With the Bihar assembly elections less than six months away, Ram Vilas Paswan’s new theme song is “ekla chalo re” but he admits that in the mega battle against Laloo Prasad Yadav a little company would be more than welcome.
Paswan, whose Lok Janashakti Party was a key ally of Laloo Prasad Yadav in the Lok Sabha elections just three months ago, insists that his decision to fight the RJD does not constitute a volte face.
“The Lok Sabha elections and assembly elections are two entirely different things. My main aim in the national elections was to be part of a Sonia Gandhi-led secular alliance to defeat the BJP. In the assembly elections, the development of Bihar is the main issue and I want to test the independent strength of my own party,” Paswan says.
On being pressed further, Paswan concedes that he would like the Congress and the Left to join hands with him against Laloo. “If the Congress and Left come, I will be happy. But if they don’t, I am still determined to go it alone.”
The situation in Bihar, he says, is still very fluid. The state units of both the Left parties and the Congress are keen to break ties with Laloo. But he is aware that the central leadership may take a different view because of compulsions of running the UPA government and maintains that whatever he does in the state will have no bearing on the Centre. In other words, his anti-Laloo position in Bihar won’t come in the way of his ties with the Congress-led alliance in Delhi.

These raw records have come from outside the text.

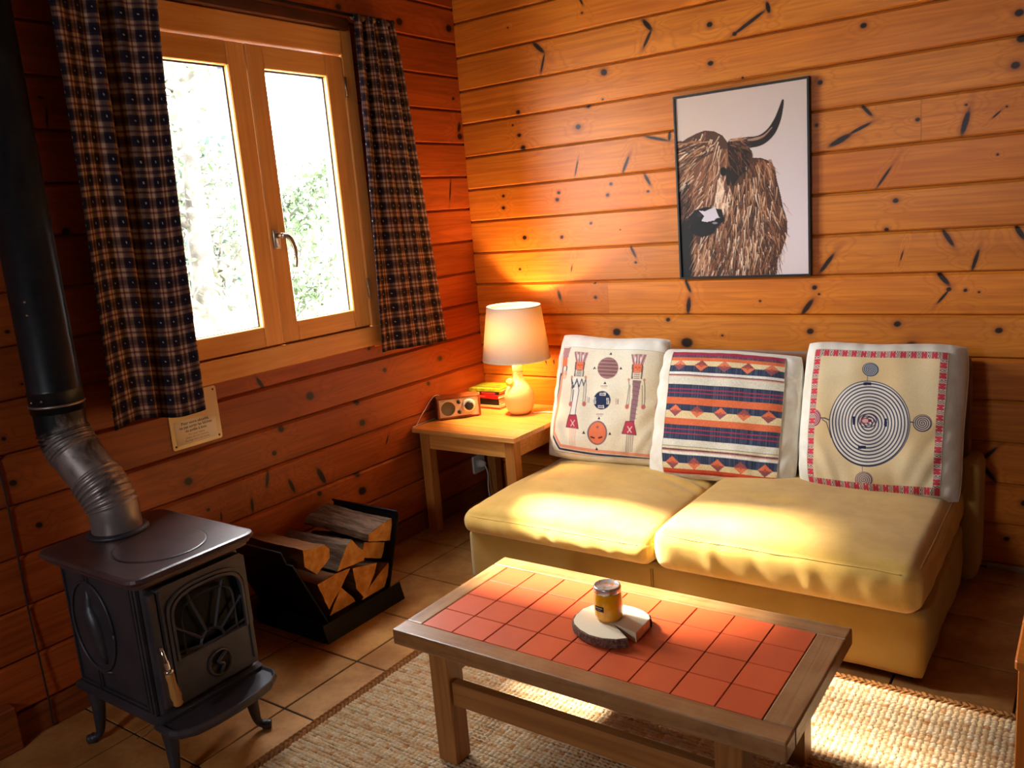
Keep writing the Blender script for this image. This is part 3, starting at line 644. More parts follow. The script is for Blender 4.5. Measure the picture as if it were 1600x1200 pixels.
# ------------------------------------------------------------------ flue pipe with its ribbed elbow
pip = NT('flue_steel'); P = pip.pos(); n1 = pip.noise(P, 9.0, 5.0, .65, .4); n2 = pip.noise(P, 120.0, 3.0, .6)
hgt = pip.n('SeparateXYZ'); pip.l(P, hgt.inputs[0])
worn = pip.mapr(pip.math('ADD', pip.math('MULTIPLY', pip.math('SUBTRACT', 0.95, hgt.outputs[2]), 1.6), n1), 0.60, 0.82)
pc = pip.mix(worn, L4(26, 28, 32), L4(150, 136, 132)); pc = pip.mix(pip.mapr(pip.math('MULTIPLY', n1, worn), .55, .75), pc, L4(190, 160, 132))
pip.bump(n2, .25, .001); rgh = pip.math('ADD', pip.math('MULTIPLY', n1, .25), .28); pip = pip.set(pc, rgh, 0.55)
pipb = plain('black_pipe', (24, 26, 30), 0.36, 0.45, nscale=40, c2=(34, 34, 38))
fp = thing('flue_pipe', 'black and bare-metal flue pipe rising from the stove with a ribbed elbow', 'stove pipe', (0.245, -2.055, 0.583))
PR = 0.066
def pipe_path(z0, z1, n):
    out = []
    for i in range(n + 1):
        s = i / n; z = z0 + (z1 - z0) * s
        k = min(max((z - 0.635) / (0.885 - 0.635), 0), 1); e = k * k * (3 - 2 * k)
        out.append(Vector((0.247 - 0.148 * e, -2.052 - 0.028 * e, z)))
    return out
pts = pipe_path(0.583, 0.93, 150); rad = []
for p in pts:
    z = p.z; r = PR
    for a, b in ((0.655, 0.735), (0.805, 0.868)):
        if a <= z <= b:
            ph = ((z - a) / (b - a) * 6) % 1.0; r = PR + 0.004 - 0.011 * math.exp(-((ph - .5) / .14) ** 2)
    rad.append(r)
# rings stay wide on the outside of the bend: shear them a little, as crimped elbows do
v, f = tube(pts, rad, 40)
mesh('ribbed_elbow', (v, f), pip, fp, True)
mesh('upper_pipe', lathe([(PR - .002, 0.925), (PR + .004, 0.925), (PR + .004, 0.985), (PR + .0045, 0.987), (PR + .002, 0.990), (PR + .002, ROOM_Z - .002), (PR - .003, ROOM_Z - .002)], (0.099, -2.080, 0), 40), pipb, fp, True)
seam = mesh('joint_ring', lathe([(PR + .003, 0.942), (PR + .0065, 0.944), (PR + .0065, 0.948), (PR + .003, 0.950)], (0.099, -2.080, 0), 40, False), plain('scuffed_rim', (150, 138, 130), .4, .8), fp, True)
mesh('collar', lathe([(PR + .016, 0.581), (PR + .016, 0.588), (PR + .004, 0.592), (PR - .004, .592)], (0.247, -2.052, 0), 40), iron, fp, True)
for a, z in ((-0.9, 1.20), (-0.9, 1.235), (-1.0, .965), (-1.5, .962)):
    c = (0.099 + (PR + .003) * math.cos(a), -2.080 + (PR + .003) * math.sin(a), z)
    mesh('rivet', lathe([(0.0035, -.003), (0.0035, .001), (0.001, .003)], c, 8), metal, fp, True)

# ------------------------------------------------------------------ firewood rack and logs
steel = plain('black_steel', (17, 16, 17), 0.38, 0.6)
rk = thing('firewood_rack', 'black sheet steel firewood rack on the tiles beside the stove', 'log rack', (0.2, -1.32, 0))
rx0, rx1 = 0.045, 0.385
def plate(p, q, t, x0=rx0, x1=rx1):
    p, q = np.array(p, float), np.array(q, float); d = (q - p) / np.linalg.norm(q - p); n = np.array([-d[1], d[0]]) * t
    return prism([tuple(p), tuple(q), tuple(q + n), tuple(p + n)], 0, x0, x1)
mesh('left_panel', cat_([plate((-1.472, .064), (-1.585, .315), .005), plate((-1.585, .315), (-1.60, .36), .005, rx0, rx1 - .03)]), steel, rk)
mesh('right_panel', cat_([plate((-1.176, .064), (-1.088, .318), -.005), plate((-1.088, .318), (-1.098, .330), -.005)]), steel, rk)
mesh('floor_panel', box(rx0, rx1, -1.478, -1.170, .056, .062), steel, rk)
mesh('foot_flange', cat_([prism([(rx1 - .004, .062), (rx1, .062), (rx1 + .018, .0), (rx1 + .010, .0)], 1, -1.500, -1.120),
    prism([(rx0, .062), (rx0 + .004, .062), (rx0 - .004, .0), (rx0 - .012, .0)], 1, -1.500, -1.120), plate((-1.50, .0), (-1.476, .060), .004), plate((-1.12, .0), (-1.168, .060), -.004)]), steel, rk)
logend = NT('split_wood_face'); P = logend.pos(); n1 = logend.noise(logend.mapping(P, (1, 1, 1)), 26.0, 4.0, .6); n2 = logend.noise(P, 300.0, 2.0)
lc = logend.mix(logend.mapr(n1, .3, .7), L4(232, 170, 92), L4(200, 128, 60)); logend.bump(n2, .4, .002); logend = logend.set(lc, .8, spec=.2)
barkm = NT('log_bark'); P = barkm.pos(); n1 = barkm.noise(barkm.mapping(P, (5, 50, 50)), 1.0, 5.0, .7); n2 = barkm.noise(P, 20.0, 4.0)
lc = barkm.mix(barkm.mapr(n1, .3, .7), L4(74, 50, 36), L4(136, 108, 88)); barkm.bump(n1, .8, .006); barkm = barkm.set(lc, .85, spec=.2)
def log(label, poly, x1, x0, side=None, skew=(0, 0)):
    n0 = len(poly); P = []
    for k in range(n0):            # roughen the outline
        a, b = np.array(poly[k]), np.array(poly[(k + 1) % n0])
        m = max(1, int(np.linalg.norm(b - a) / .018))
        for j in range(m): P.append(a + (b - a) * j / m)
    P = np.array(P); c = P.mean(0)
    P = c + (P - c) * (1 + rng.uniform(-.025, .015, (len(P), 1)))
    t = thing('firewood_log', label, 'log', (x1, float(c[0]), float(c[1])), 'split logs in the black rack')
    n = len(P); V, F = [], []; K = 14
    for i in range(K + 1):
        s = i / K
        for p in P:
            q = p + rng.uniform(-.0012, .0012, 2) + np.array(skew) * s + (c - p) * 0.06 * math.sin(s * 3)
            V.append((x1 + (x0 - x1) * s, q[0], q[1]))
    for i in range(K):
        for k in range(n): F.append((i * n + k, (i + 1) * n + k, (i + 1) * n + (k + 1) % n, i * n + (k + 1) % n))
    F.append(tuple(range(K * n, (K + 1) * n)))
    mesh('split_side', (np.array(V), F), side or barkm, t)
    E = [(x1 + .0006 + (rng.uniform(-.001, .001)), p[0], p[1]) for p in P]; E.append((x1 + .001, c[0], c[1]))
    V2 = E; F2 = [(k, (k + 1) % n, n) for k in range(n)]
    mesh('sawn_end', (np.array(V2), F2), logend, t)
pale = NT('split_side_wood'); P = pale.pos(); n1 = pale.noise(pale.mapping(P, (4, 60, 60)), 1.0, 4.0, .7)
pale.bump(n1, .6, .004); pale = pale.set(pale.mix(n1, L4(150, 98, 58), L4(96, 58, 34)), .8, spec=.2)
log('large half log lying on top of the pile at the right', [(-1.228, .258), (-1.108, .216), (-1.099, .300), (-1.150, .298), (-1.222, .282)], .36, .06, None, (-.03, .03))
log('triangular split log in the middle of the pile', [(-1.398, .215), (-1.270, .205), (-1.258, .232), (-1.290, .262), (-1.316, .300), (-1.340, .288)], .372, .07, None, (-.02, 0))
log('square-topped split log resting at the upper left of the pile', [(-1.526, .282), (-1.480, .236), (-1.418, .270), (-1.412, .300), (-1.430, .322), (-1.524, .340)], .365, .06, pale)
log('long wedge-shaped log against the left panel', [(-1.485, .202), (-1.448, .095), (-1.382, .150), (-1.330, .200), (-1.40, .206)], .365, .07, pale)
log('rounded quarter log in the lower middle of the pile', [(-1.328, .198), (-1.210, .172), (-1.230, .135), (-1.290, .070), (-1.322, .120)], .372, .07)
log('triangular log lying on the rack floor at the left', [(-1.440, .066), (-1.318, .066), (-1.325, .082), (-1.374, .142), (-1.405, .11)], .355, .08, pale)
log('slanting flat log against the right panel', [(-1.300, .066), (-1.184, .066), (-1.150, .125), (-1.150, .150), (-1.215, .122), (-1.285, .082)], .37, .07, pale)
log('dark bark-covered log behind, under the large half log', [(-1.252, .200), (-1.150, .158), (-1.118, .210), (-1.225, .250)], .335, .06)

# ------------------------------------------------------------------ wall sign, outlet, cable on the left wall
sg = thing('safety_sign', 'small cream notice with French text screwed to the left wall under the window', 'sign', (0.003, -1.60, 0.78))
acr = plain('clear_cream_acrylic', (226, 190, 140), 0.25, coat=.3)
YA, YB, ZA, ZB = -1.698, -1.508, 0.688, 0.872
mesh('backing_plate', prism(rounded(YA, YB, ZA, ZB, .008, 4), 0, 0.001, 0.0042), acr, sg)
mesh('paper_label', box(0.0042, 0.0048, -1.684, -1.524, 0.700, 0.780), plain('cream_paper', (240, 222, 186), 0.7), sg)
for (yy, zz) in ((YA + .012, ZA + .012), (YB - .012, ZA + .012), (YB - .012, ZB - .012), (YA + .012, ZB - .012)):
    mesh('screw', xlathe([(0.0036, 0), (0.0036, .001), (0.002, .0018)], (0.0042, yy, zz), 12), plain('dark_screw', (70, 48, 36), 0.4, 0.6), sg)
def text(name, body, size, loc, rotm, mat, parent, align='CENTER', bold=0.0):
    cu = bpy.data.curves.new(name, 'FONT'); cu.body = body; cu.size = size; cu.align_x = align; cu.space_line = 1.0; cu.offset = bold; cu.resolution_u = 2
    ob = bpy.data.objects.new(name, cu); dg = bpy.context.evaluated_depsgraph_get
    COL.objects.link(ob); me = bpy.data.meshes.new_from_object(ob.evaluated_get(dg())); COL.objects.unlink(ob); bpy.data.objects.remove(ob)
    V = np.array([v.co[:] for v in me.vertices]); F = [tuple(p.vertices) for p in me.polygons]; bpy.data.meshes.remove(me)
    V = V @ np.array(rotm).T + np.array(loc)
    return mesh(name, (V, F), mat, parent)
RL = [[0, 0, 1], [1, 0, 0], [0, 1, 0]]     # text plane facing +X: text x -> world y, text y -> world z
ink = plain('sign_ink', (60, 42, 34), .7); ink2 = plain('sign_ink_grey', (150, 122, 100), .7)
text('lettering', 'Pour votre s\u00e9curit\u00e9,\nne pas sortir les b\u00fbches\ndu po\u00eale \u00e0 bois.', 0.0130, (0.0051, -1.604, 0.7655), RL, ink, sg, bold=.0002)
text('lettering', 'For your safety,\nplease do not remove\nthe logs from the stove.', 0.0098, (0.0051, -1.604, 0.7270), RL, ink2, sg)
white = plain('white_plastic', (225, 222, 214), 0.4)
ou = thing('wall_outlet', 'white wall outlet with a plug, in the shade under the side table', 'outlet', (0.0, -0.115, 0.185))
mesh('face_plate', prism(rounded(-0.158, -0.072, 0.142, 0.228, .006, 3), 0, 0.0005, 0.011), white, ou)
mesh('socket_ring', xlathe([(0.023, 0), (0.023, .002), (0.019, .002), (0.018, -.002)], (0.011, -0.115, 0.185)), white, ou)
pl = thing('power_plug', 'pale round plug pushed in the outlet, its cable hanging to the floor', 'plug', (0.013, -0.115, 0.185))
mesh('plug_body', xlathe([(0.0, 0), (0.019, 0), (0.020, .012), (0.016, .026), (0.009, .034), (0.0, .035)], (0.0125, -0.115, 0.185)), white, pl, True)
mesh('cable', tube(smoothpath([(0.045, -0.115, 0.180), (0.060, -0.118, 0.14), (0.065, -0.13, 0.08), (0.10, -0.17, 0.02), (0.16, -0.26, 0.005), (0.24, -0.40, 0.005), (0.30, -0.50, 0.005), (0.40, -0.52, 0.005)], 8), .0028, 8), white, pl, True)
cb = mesh('black_cable', tube(smoothpath([(0.006, -2.235, 0.86), (0.007, -2.222, 0.77), (0.007, -2.220, 0.60), (0.007, -2.222, 0.37), (0.02, -2.223, 0.095), (0.02, -2.224, 0.006)], 6), .0028, 8), plain('black_rubber', (40, 28, 26), .5), None, True)
tag(cb, 'thin black cable running down the left wall at the picture edge, left of the stove', 'cable')

# ------------------------------------------------------------------ corner side table
tbw = wood('table_pine', L4(232, 168, 88), L4(180, 104, 42), 0, rough=.35, ringdark=.3, var=.1)
tbl = wood('table_pine_leg', L4(196, 128, 62), L4(150, 88, 38), 2, rough=.4, ringdark=.3, var=.1)
tb = thing('side_table', 'square pine side table in the corner between window wall and sofa', 'table', (0.285, -0.295, 0))
for k in range(5):
    ya = -0.570 + k * 0.1108
    mesh('top_board', box(0.012, 0.560, ya, ya + .1104, 0.460, 0.480, 0.0012), tbw, tb)
for x in (0.035, 0.492):
    for y in (-0.548, -0.082): mesh('leg', box(x, x + .048, y, y + .048, 0.0, 0.460, 0.002), tbl, tb)
mesh('apron', box(0.083, 0.492, -0.541, -0.521, 0.385, 0.460, .001), tbw, tb)
mesh('apron', box(0.083, 0.492, -0.063, -0.043, 0.385, 0.460, .001), tbw, tb)
mesh('apron', box(0.514, 0.534, -0.500, -0.082, 0.385, 0.460, .001), tbw, tb)
mesh('apron', box(0.041, 0.061, -0.500, -0.082, 0.385, 0.460, .001), tbw, tb)

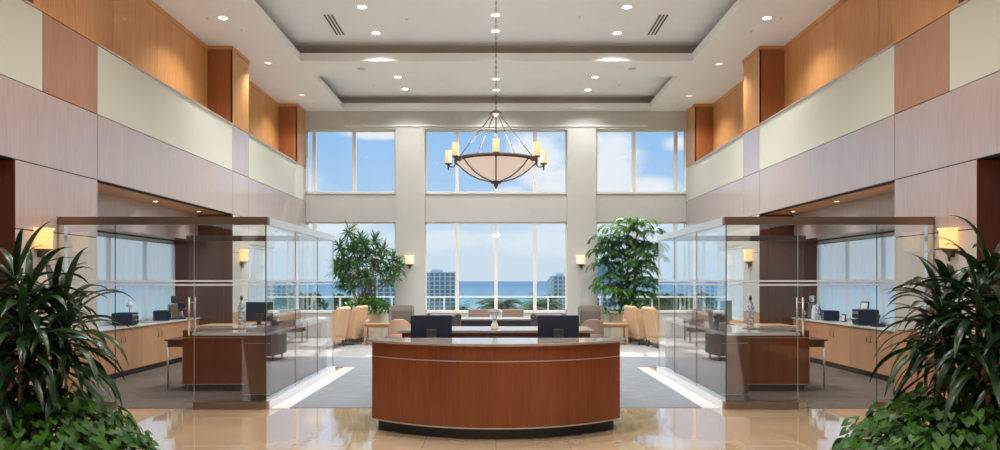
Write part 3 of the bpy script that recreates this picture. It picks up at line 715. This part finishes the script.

While the prospects of a LJP-Congress tie remain hazy, Paswan is clear about one thing—he will have no truck with the the BJP-JD(U) alliance. In fact, forget BJP, he will not ally with the JD(U) either, ‘‘even if the JD(U) breaks ties with the BJP.”
“Individual leaders and workers from JD(U) are welcome to join my party, but there is no question of my having an alliance with the party,” he says. The JD(U), thus, is in a different category than the Congress and Left who would be welcomed as allies.
Paswan says he has no personal quarrel with Laloo and will not run a negative campaign in Bihar. ‘‘I will only focus on positive issues— development of Bihar, secularism, social justice, and social harmony.”
The last three words are not abstractions. Secularism means an appeal to minorities, social justice an appeal to Dalits and backward castes and social harmony to upper castes.
Paswan’s decision to go it alone stems from the belief that Bihar is divided into pro-Laloo and anti-Laloo forces, but the anti-Laloo forces (that now include a significant section of Muslims, non-Yadav OBCs, and even a growing section of Yadavs) will never consolidate behind the BJP.
According to him, after losing power at the Centre, the BJP is no force at all in BIhar. The minorities are no longer in the grip of fear as they were under NDA rule. And upper castes in the state have realised that they can never defeat Laloo by backing the BJP—because the minorities vote en masse for Laloo when BJP is the main adversary.
Paswan’s main mission, therefore, is to transform the battle in Bihar ‘‘into a fight between two secular forces.’’
To defeat Laloo in his den might seem a tall order, but Paswan—who has been written off as a spent force many a time only to bounce back—is confident that he will give a good fight, even if victory proves elusive.